• [DATA SECTION]
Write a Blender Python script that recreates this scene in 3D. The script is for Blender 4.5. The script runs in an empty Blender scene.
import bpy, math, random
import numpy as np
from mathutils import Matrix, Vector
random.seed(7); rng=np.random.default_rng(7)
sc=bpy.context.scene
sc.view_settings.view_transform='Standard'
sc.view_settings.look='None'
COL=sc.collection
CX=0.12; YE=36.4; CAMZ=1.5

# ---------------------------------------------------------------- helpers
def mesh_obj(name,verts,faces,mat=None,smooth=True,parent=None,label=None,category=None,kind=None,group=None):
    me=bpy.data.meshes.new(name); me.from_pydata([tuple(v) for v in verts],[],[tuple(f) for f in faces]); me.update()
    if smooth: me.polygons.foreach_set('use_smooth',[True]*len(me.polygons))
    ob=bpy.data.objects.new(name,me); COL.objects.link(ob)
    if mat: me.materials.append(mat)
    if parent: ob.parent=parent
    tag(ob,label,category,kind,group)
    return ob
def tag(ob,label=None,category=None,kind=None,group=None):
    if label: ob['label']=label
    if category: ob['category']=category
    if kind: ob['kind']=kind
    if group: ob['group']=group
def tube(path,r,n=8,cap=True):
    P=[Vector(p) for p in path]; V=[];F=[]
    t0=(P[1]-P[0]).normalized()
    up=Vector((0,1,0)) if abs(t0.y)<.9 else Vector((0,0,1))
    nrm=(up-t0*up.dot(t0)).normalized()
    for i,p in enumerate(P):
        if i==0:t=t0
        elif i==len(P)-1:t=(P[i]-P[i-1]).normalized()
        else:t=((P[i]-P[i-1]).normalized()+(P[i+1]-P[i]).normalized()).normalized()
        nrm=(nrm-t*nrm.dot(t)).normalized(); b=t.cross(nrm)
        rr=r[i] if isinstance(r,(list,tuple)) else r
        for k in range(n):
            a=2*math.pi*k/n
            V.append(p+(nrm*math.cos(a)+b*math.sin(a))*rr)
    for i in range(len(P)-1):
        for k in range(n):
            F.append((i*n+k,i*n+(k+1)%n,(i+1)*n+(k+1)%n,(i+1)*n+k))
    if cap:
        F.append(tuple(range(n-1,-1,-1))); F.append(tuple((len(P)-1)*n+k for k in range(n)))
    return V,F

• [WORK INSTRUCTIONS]
Using the listing above, gather each line that holds the string "scene" and copy it.

• [OUTPUT OF THE TASK]
Write a Blender Python script that recreates this scene in 3D. The script is for Blender 4.5. The script runs in an empty Blender scene.
sc=bpy.context.scene